Cerise sur le gâteau, concernant les retraites, il a clairement réaffirmé, pour cette première prise de parole depuis le début de la grève, que sa réforme aura bien lieu, affirmant même la volonté d’accélérer le rythme jusqu’à la fin de son mandat. Bref une nouvelle fois, Macron se moque éperdument de nous. Et la remise de la légion d’honneur à Jean-François Cirelli, président de BlackRock France, un fonds de pension très intéressé par la réforme des retraites actuelle, prouve s’il en était encore besoin que ce gouvernement est aux ordres de la finance et des plus riches.
Jours décisifs
Les jours qui viennent seront sans aucun doute décisifs pour la poursuite de la mobilisation et la victoire. Et apparemment l’intersyndicale interprofessionnelle en est consciente puisque pour la première fois, elle a appellé l’ensemble du monde du travail à être en grève et dans la rue les 9, 10 et 11 janvier. La grève reconductible tenue à bout de bras par quelques secteurs particulièrement visibles, doit à partir du 9 janvier se généraliser dans un maximum de secteurs. Cette journée et les jours qui suivront doivent constituer un tournant majeur dans l’amplification du rapport de force. Des temps forts ont été mis en avant par l’intersyndicale nationale pour ancrer la grève reconductible. Si l’éducation s’est en partie inscrite dans ce mouvement, que localement des secteurs ont été ou sont mobilisés (BNF, aérien, chimie...), la généralisation de la grève n’a pas encore eu lieu. C’est désormais l’unique objectif des prochains jours.
En effet, ce qui permettra au mouvement de franchir un cap, c’est que l’ensemble des secteurs de la fonction publique, des entreprises du privé aussi, puissent rejoindre la grève de manière significative. Le lancement de la mobilisation dans les raffineries du 7 au 10 janvier est dans ce sens important. La grève reconductible dans un maximum de secteurs, de grandes entreprises, contribuerait à bloquer le pays, ce qui permettrait de faire reculer le gouvernement. Dans un certain nombre de secteurs, comme dans la santé ou aux finances publiques, des mobilisations existent depuis plusieurs mois. Mais une victoire sur cette contre-réforme des retraites sera un point d’appui important pour en arracher d’autres. Le combat contre cette nouvelle offensive contre les droits du monde du travail est donc primordial et doit concentrer l’essentiel de nos forces de luttes.

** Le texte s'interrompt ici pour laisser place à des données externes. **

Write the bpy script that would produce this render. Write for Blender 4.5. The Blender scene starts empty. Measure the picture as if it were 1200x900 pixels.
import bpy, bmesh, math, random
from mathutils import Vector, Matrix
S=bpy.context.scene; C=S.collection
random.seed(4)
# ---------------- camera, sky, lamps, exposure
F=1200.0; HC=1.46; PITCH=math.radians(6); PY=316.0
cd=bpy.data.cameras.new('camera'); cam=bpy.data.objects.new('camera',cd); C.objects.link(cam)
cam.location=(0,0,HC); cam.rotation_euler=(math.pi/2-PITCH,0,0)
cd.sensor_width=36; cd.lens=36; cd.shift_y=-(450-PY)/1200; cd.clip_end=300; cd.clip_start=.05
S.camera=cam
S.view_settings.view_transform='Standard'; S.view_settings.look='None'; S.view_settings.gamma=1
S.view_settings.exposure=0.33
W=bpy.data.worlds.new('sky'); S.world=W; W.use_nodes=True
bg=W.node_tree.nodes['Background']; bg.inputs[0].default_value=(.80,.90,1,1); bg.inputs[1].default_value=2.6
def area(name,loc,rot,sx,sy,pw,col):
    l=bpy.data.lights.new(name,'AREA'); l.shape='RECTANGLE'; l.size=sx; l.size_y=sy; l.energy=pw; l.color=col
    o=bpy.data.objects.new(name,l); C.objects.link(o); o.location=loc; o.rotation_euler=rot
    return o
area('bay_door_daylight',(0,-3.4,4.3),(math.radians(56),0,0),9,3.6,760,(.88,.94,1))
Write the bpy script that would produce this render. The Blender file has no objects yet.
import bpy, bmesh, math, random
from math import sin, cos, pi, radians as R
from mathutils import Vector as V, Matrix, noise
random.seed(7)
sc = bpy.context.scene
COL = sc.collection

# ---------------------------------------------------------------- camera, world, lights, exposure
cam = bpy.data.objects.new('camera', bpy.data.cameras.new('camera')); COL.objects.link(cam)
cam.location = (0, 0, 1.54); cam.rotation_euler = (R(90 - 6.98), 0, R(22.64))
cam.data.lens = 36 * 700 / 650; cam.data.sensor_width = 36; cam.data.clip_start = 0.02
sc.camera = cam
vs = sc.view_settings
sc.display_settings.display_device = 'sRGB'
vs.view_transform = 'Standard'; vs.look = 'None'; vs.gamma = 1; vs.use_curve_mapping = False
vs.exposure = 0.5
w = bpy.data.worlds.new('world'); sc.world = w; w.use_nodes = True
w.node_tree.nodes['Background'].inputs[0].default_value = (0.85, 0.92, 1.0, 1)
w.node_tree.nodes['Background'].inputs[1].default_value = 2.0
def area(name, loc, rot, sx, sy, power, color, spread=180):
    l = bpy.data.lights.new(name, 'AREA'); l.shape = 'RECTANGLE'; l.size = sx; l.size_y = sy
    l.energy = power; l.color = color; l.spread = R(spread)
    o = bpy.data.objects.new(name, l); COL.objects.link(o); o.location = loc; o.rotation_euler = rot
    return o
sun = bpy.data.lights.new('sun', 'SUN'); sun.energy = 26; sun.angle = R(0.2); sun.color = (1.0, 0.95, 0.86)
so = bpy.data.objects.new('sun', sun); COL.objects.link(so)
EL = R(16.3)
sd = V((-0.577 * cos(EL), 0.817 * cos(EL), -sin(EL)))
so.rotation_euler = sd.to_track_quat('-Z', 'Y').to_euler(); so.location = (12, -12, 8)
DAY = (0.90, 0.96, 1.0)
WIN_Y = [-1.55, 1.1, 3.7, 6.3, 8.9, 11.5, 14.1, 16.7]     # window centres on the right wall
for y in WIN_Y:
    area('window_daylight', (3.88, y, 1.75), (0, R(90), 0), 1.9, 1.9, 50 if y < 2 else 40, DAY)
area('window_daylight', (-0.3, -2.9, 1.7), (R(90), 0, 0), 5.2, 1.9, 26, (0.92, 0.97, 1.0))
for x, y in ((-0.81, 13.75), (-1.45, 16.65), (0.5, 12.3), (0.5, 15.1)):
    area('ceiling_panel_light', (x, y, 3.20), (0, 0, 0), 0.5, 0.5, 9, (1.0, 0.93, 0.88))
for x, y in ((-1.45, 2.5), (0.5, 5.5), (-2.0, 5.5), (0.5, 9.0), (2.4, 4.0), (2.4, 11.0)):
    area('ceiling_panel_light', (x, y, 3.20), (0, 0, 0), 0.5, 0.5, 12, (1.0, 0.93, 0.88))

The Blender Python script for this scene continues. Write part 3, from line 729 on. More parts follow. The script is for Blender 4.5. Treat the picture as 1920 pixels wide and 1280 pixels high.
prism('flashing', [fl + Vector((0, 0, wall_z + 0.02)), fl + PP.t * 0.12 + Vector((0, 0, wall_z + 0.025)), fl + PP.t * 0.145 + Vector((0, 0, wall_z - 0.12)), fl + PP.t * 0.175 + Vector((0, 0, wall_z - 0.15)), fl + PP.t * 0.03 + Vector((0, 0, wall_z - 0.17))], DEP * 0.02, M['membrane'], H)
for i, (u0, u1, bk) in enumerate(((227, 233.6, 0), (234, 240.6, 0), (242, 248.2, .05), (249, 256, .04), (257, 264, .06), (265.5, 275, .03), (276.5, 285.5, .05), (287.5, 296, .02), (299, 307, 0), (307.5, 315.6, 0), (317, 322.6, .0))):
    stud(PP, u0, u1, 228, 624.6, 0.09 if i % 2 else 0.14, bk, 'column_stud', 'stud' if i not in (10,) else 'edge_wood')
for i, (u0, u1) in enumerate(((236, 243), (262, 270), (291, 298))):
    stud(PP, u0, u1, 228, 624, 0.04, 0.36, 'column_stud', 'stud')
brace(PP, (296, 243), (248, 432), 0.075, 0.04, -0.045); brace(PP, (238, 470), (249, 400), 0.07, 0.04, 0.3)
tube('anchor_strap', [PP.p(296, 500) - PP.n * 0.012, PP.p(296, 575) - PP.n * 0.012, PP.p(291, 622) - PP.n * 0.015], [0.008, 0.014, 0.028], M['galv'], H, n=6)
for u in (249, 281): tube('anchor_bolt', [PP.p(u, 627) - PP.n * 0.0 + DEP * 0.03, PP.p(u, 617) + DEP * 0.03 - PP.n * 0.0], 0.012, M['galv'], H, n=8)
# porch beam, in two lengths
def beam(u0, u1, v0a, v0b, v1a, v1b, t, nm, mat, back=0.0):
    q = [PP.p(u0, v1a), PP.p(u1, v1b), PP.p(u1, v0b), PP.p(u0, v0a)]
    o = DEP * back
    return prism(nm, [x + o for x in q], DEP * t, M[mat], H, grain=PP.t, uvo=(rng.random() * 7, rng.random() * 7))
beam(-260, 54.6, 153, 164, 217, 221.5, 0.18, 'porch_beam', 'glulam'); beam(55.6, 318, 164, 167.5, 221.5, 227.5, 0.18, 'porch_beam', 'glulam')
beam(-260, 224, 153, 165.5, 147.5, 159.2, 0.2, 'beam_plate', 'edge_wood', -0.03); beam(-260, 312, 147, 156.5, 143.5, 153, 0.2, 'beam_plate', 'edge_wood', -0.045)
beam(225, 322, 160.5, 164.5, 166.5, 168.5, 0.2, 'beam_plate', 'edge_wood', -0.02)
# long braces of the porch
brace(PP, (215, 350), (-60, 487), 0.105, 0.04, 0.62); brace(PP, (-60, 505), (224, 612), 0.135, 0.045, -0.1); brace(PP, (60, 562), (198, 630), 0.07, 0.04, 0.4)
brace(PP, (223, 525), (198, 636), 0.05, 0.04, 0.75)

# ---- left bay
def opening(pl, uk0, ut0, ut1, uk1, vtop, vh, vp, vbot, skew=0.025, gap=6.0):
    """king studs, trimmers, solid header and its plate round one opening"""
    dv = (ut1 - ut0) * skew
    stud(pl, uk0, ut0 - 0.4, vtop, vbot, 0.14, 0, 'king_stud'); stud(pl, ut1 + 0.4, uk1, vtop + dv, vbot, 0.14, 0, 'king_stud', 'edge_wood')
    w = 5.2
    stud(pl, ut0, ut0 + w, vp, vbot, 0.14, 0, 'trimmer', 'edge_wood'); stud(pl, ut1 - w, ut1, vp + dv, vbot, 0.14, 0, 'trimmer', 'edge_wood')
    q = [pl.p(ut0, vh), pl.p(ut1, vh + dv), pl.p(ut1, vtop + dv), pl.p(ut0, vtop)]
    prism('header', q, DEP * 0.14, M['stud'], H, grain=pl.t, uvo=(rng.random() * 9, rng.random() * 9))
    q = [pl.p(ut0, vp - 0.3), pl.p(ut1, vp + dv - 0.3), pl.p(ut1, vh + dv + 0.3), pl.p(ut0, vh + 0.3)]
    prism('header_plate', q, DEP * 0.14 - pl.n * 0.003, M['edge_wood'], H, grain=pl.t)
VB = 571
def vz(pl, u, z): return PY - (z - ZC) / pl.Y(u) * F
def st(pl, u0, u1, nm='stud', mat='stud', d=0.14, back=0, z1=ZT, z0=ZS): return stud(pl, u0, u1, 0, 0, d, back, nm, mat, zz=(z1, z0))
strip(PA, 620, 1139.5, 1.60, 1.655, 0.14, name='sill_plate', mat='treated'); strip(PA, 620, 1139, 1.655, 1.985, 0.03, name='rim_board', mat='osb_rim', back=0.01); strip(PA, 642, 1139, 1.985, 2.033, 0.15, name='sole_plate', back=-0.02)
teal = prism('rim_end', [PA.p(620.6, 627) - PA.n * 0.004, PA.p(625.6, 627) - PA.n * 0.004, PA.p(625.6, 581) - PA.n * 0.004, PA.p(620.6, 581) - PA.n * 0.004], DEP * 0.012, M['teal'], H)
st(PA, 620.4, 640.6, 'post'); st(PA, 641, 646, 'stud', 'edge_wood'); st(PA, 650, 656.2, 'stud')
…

L’enjeu de ces prochains jours est bien de construire un maximum de relais de la grève sur les retraites dans d’autres secteurs que ceux déjà engagés : c’est ce qui peut décider de la victoire ou non d’une mobilisation dure sur laquelle peu de monde pariait il y a quelques semaines. Un point de bascule essentiel dans la lutte contre Macron, sa clique et son monde.